Du débarquement africain au meurtre de Darlan
L’ancien ambassadeur, historien et archéologue de valeur, s’est voué, depuis la Libération, à l’étude d’un passé tout proche : nous lui devons deux livres : La vérité sur l’Armistice, La tragédie de Mers-El-Kébir, déjà épuisés. Il s’est, cette fois, consacré à l’histoire des semaines décisives pour la victoire alliée, qui précédèrent immédiatement le meurtre de Darlan à Alger. C’est une œuvre véritablement colossale qui est ainsi sortie de cette vaste et minutieuse enquête humaine, poursuivie pendant trois années.
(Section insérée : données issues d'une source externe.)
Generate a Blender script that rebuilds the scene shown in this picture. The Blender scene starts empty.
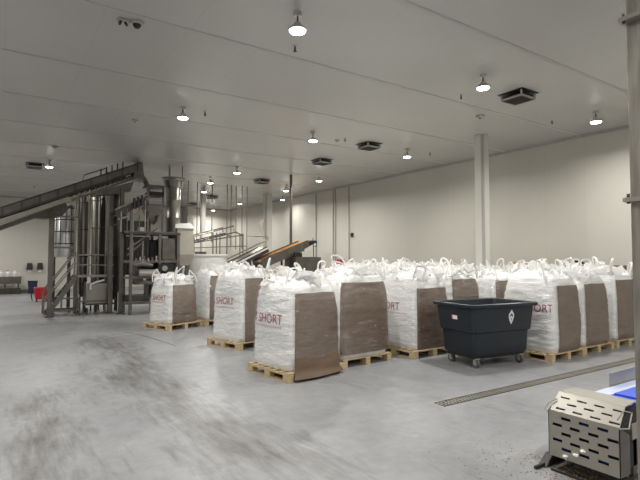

L’auteur ne s’est pas contenté de dépouiller toute la littérature imprimée, fort abondante, provoquée par les événements. Il s’est livré à une véritable chasse de toutes les pièces officielles ou privées plus ou moins secrètes – plus de 700 – ; pour la seule journée du 8 novembre, il en a exploité 120. Il a, ensuite, pratiqué une méthode délicate, mais utile : pendant qu’il en était encore temps et que la plupart des acteurs de ce drame sont encore vivants, il les a « interviewés », comme eût fait un reporter de profession : aucune des personnalités importantes ne s’étant récusée, il a accumulé ainsi 3 000 pages de notes. L’auteur a également analysé les procédures devant la Haute Cour de Justice concernant 42 généraux, 29 amiraux ou assimilés, 14 anciens ministres, 6 ambassadeurs, sans oublier leurs collaborateurs, jusqu’à leurs pilotes et leurs chauffeurs. Les séries de télégrammes ont été collectionnées, les sources recoupées, les témoignages contradictoires confrontés, contrôlés, avec une véritable patience de bénédictin, et, il faut bien le dire, avec infiniment plus de sérénité que dans une œuvre comme la Vérité sur l’Armistice.
Cette « vérité » apparaît ici plus nuancée ; les jugements, sobres d’ailleurs, sont motivés et marqués au coin d’une indulgence humaine. De ce récit sans le moindre effet littéraire, se dégagent par l’accumulation chronologique de détails, des portraits nombreux, où les personnalités les plus contestées, les plus condamnables – par exemple, celles de Laval et de Darlan – se détachent en pleine lumière. L’étude d’un pareil livre devrait entraîner la révision de certains jugements manifestement hâtifs et injustes. Il éclaire aussi l’importance incommensurable de l’opération d’Afrique du Nord dans la contre-offensive alliée contre la forteresse Europe ; il montre avec quel secret, mais, aussi, avec quelle timidité opérèrent les états-majors et chefs américains – et aussi quels services inappréciables leur furent rendus par les forces françaises et par ceux de leurs chefs que n’obnubilèrent pas l’exagération du sentiment d’obéissance au maréchal et la fidélité au serment poussé jusqu’à l’erreur.